Our Town Artists tend to choose between working nine to five jobs and fitting in art where they can or putting together a hodgepodge of gigs in order to make time for their art. You seem to have chosen the latter. Pros and cons?
Robin Hustle The 40-hour work week was established in 1886. It's shameful that we haven't made any progress since then, that we're expected to take our work home with us, that we have to work overtime to stretch minimum wage into something closer to a living wage. It's a system I'd want to work outside of even if I wasn't an artist. Making a living as I do allows me to wake up early and write or stay up late and draw. It spares me the monotony of a full-time job. After a decade out of school, being self-employed has allowed me to start working toward a degree in a healthcare field without giving up writing and making art.
OT You recently wrote a piece for Jezebel discussing prostitution. What made you decide to write publicly about it?
RH Prostitution has been my primary source of income for about eight years, and I've been writing about it for nearly as long. My zine Mirror Tricks, about working as a prostitute, was also a slide show that I presented dozens of times around the country, and I've written critical essays on sex work, given talks about prostitutes' health issues, etc. Until recently, I'd planned to take a break from writing about sex work because I felt like I was getting too comfortable, limiting the scope of my writing and neglecting other ideas and projects. Then a friend asked me to write some pieces for a mainstream website on the subject, I did it, and I quickly became addicted to the idea of reaching a wide audience really, really fast—something that doesn't happen through self-publishing and small press. When that series ended, I pitched the idea of an ongoing column on sex work to Jezebel, and I'm thrilled that they were into it. There was never a question of whether I should write publicly about prostitution. It fascinates me from a personal and a conceptual angle; it forces tricky questions about sex and feminism and labor and public space. Essentially, it holds all the elements that excite me as a writer, and also happens to be my job, a job that's highly stigmatized and considered shameful, so how could I not write about it?

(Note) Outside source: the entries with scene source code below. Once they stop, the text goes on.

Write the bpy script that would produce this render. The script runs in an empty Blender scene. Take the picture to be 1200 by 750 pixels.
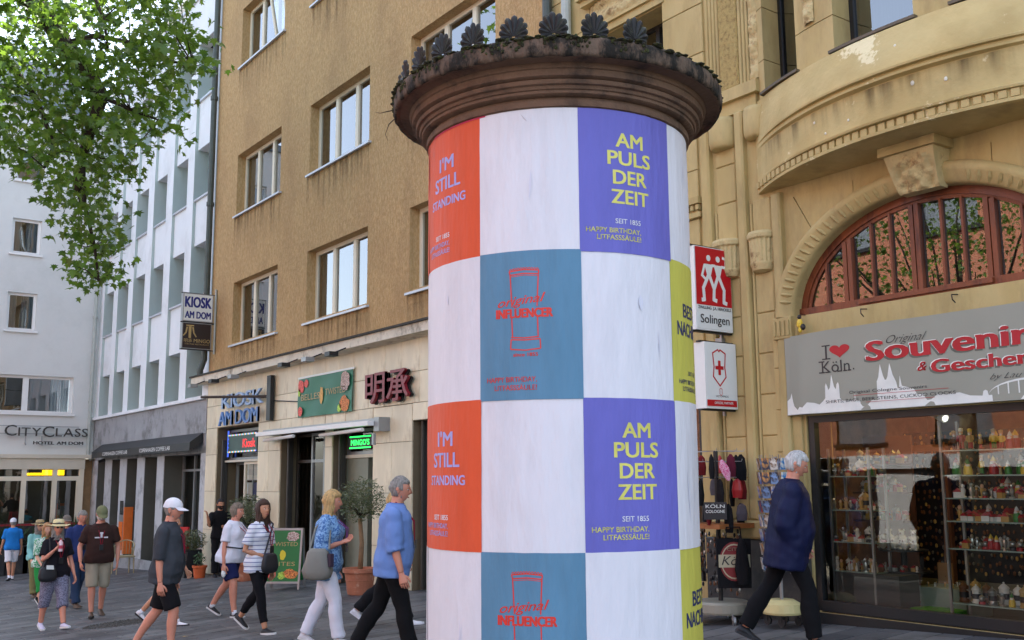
import bpy, bmesh, math, random
import numpy as np
from mathutils import Vector, Matrix, noise
random.seed(7)
R_ = math.radians
scn = bpy.context.scene
COL = scn.collection

# ------------------------------------------------------------------ camera, sky, sun, exposure
cam_d = bpy.data.cameras.new('camera'); cam = bpy.data.objects.new('camera', cam_d); COL.objects.link(cam)
cam_d.sensor_width = 36; cam_d.lens = 36.23; cam_d.clip_start = .05; cam_d.clip_end = 2000
def set_cam(pitch, roll, yaw):
    cp, sp = math.cos(pitch), math.sin(pitch)
    F = Vector((math.sin(yaw) * cp, math.cos(yaw) * cp, sp))
    R = Vector((math.cos(yaw), -math.sin(yaw), 0)); U = R.cross(F)
    c, s = math.cos(roll), math.sin(roll)
    R2 = R * c + U * s; U2 = U * c - R * s
    cam.matrix_world = Matrix(((R2.x, U2.x, -F.x, 0), (R2.y, U2.y, -F.y, 0), (R2.z, U2.z, -F.z, 0), (0, 0, 0, 1)))
set_cam(.15445, -.007486, .62738)
scn.camera = cam
SUN = Vector((.80, .30, 1.12)).normalized()
w = bpy.data.worlds.new('World'); scn.world = w; w.use_nodes = True
nt = w.node_tree; nt.nodes.clear()
sky = nt.nodes.new('ShaderNodeTexSky'); sky.sky_type = 'NISHITA'; sky.sun_disc = False
sky.sun_elevation = math.asin(SUN.z); sky.sun_rotation = math.atan2(SUN.x, SUN.y)
sky.dust_density = 2.2; sky.ozone_density = 1.0
bg = nt.nodes.new('ShaderNodeBackground'); bg.inputs['Strength'].default_value = .15
wo = nt.nodes.new('ShaderNodeOutputWorld')
hsv = nt.nodes.new('ShaderNodeHueSaturation'); hsv.inputs['Saturation'].default_value = .72
nt.links.new(sky.outputs[0], hsv.inputs['Color']); nt.links.new(hsv.outputs[0], bg.inputs[0]); nt.links.new(bg.outputs[0], wo.inputs[0])
sl = bpy.data.lights.new('sun', 'SUN'); so = bpy.data.objects.new('sun', sl); COL.objects.link(so)
sl.energy = 4.0; sl.angle = R_(.5); sl.color = (1, .95, .88)
so.rotation_euler = (-SUN).to_track_quat('-Z', 'Y').to_euler()
scn.view_settings.view_transform = 'Standard'; scn.view_settings.look = 'None'
scn.view_settings.gamma = 1; scn.view_settings.exposure = 2.2
try:
    scn.cycles.max_bounces = 8; scn.cycles.transparent_max_bounces = 16
except Exception: pass

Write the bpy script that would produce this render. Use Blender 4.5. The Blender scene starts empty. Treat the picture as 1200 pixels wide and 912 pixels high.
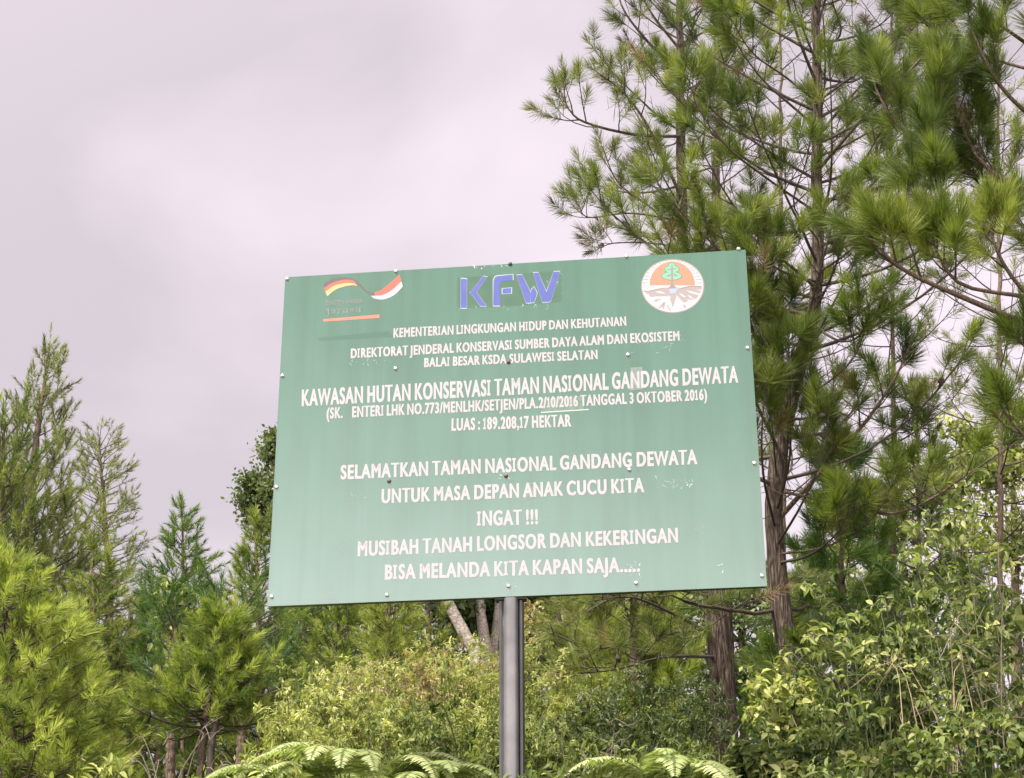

OT Commentators seemed angry at you for writing from your personal experience, that of a white woman who has chosen prostitution, but isn’t that the point of a personal essay? To write from your experience? Thoughts?
RH Many of the people who responded to my first piece on Jezebel wrote that they connected with it, as a coming out story, as an experience of growing up in a radical family, as a difficult part of being a sex worker, but the loudest voices were the raging ones. Frankly, I don't think those commentators read the piece: they skimmed to see if it said "I'm happy being a sex worker" so they could tell me that my experience is so rare that I have no right to write about it, or that I'm ignoring the plight of trafficked women by writing about myself. A few comments really stuck with me, and they weren't from either end of that spectrum. They were from readers who have mixed feelings about sex work, how it fits into feminism, the degree to which it is or isn't exploitative. They didn't get any answers from my piece but they thought hard about the questions. That's the kind of reader I'm hoping to reach by publishing in such a public forum.
OT Were you surprised by the negativity of peoples’ reactions?
RH I live in an incredible community that shields me, to some degree, from the nastiness of so many mainstream ideas about sex work, but even within that community I've been subject to scapegoating, tokenization, and other less vehement forms of bigotry than what turned up on Jezebel. I'm not oblivious to the gut reactions people have to sex work, or the misinformation they're fed. But it did catch me by surprise, because I thought I was publishing an uncontroversial, sappy piece about coming out to my parents.